Urbanus geeft in Primo aan dat hij al vanaf jonge leeftijd niet houdt van grote groepen, erg opvallend aangezien de artiest regelmatig optreedt voor zalen vol mensen. Wanneer de reporter vraagt hoe Urbanus ondanks deze gêne toch een veelgevraagde artiest is geworden, geeft hij aan dat het voor hem een grote stap was om op het podium te durven kruipen.
“Ik wou striptekenaar worden”, verklapt de komiek. “Dat talent had ik al vroeg. In de lagere school hingen vaak tekeningen van mij in de klas.

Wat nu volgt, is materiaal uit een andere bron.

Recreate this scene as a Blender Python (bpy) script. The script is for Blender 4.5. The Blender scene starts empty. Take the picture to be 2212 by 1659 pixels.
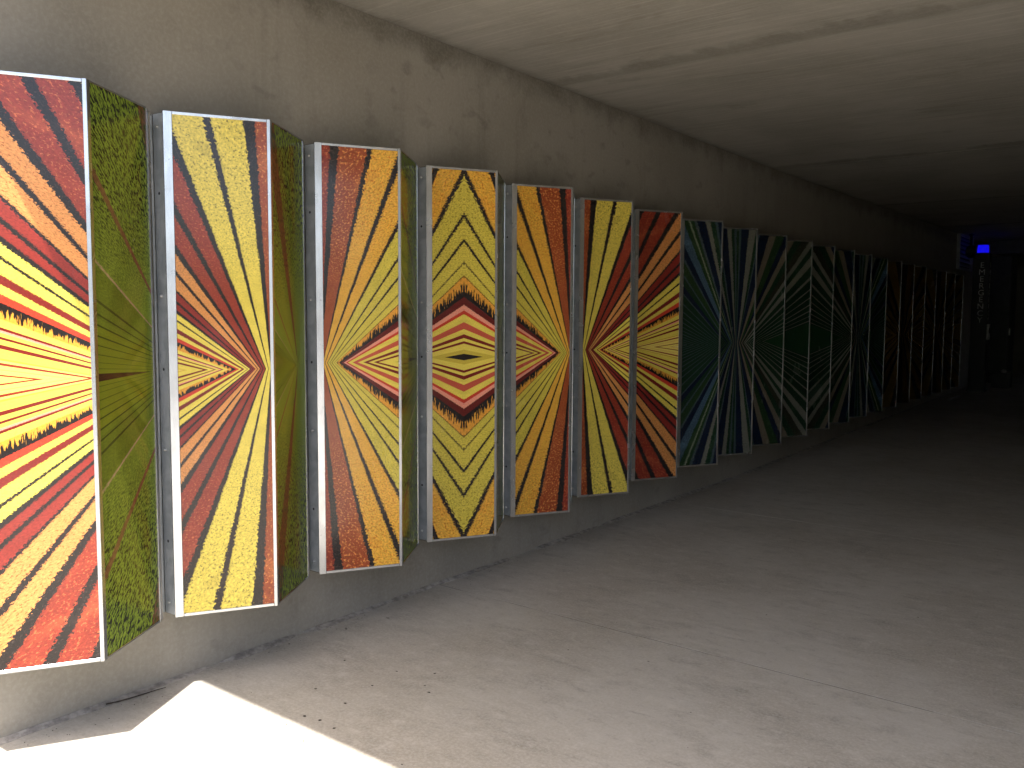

Als de juf zei ‘Teken een fiets of een olifant’ deed ik even mijn ogen dicht en kon ik dat dankzij mijn verbeelding zo op papier zetten. Mijn moeder probeerde me later als tekenaar binnen te krijgen bij Marc Sleen, Hergé en zo.”
Hoewel het Urbanus voornamelijk te doen was om de ideeën en scenario’s, zochten grote stripauteurs uiteraard dit profiel niet. “Dat wilden die mannen natuurlijk niet, anders moesten ze hun auteursrechten delen. Ik volgde op mijn twintigste na mijn werk drie à vier jaar avondschool in Sint-Lukas. Daar zaten dan wel wat jonge gasten die het truitje van Kuifje of Jommeke mochten inkleuren, maar meer ook niet.”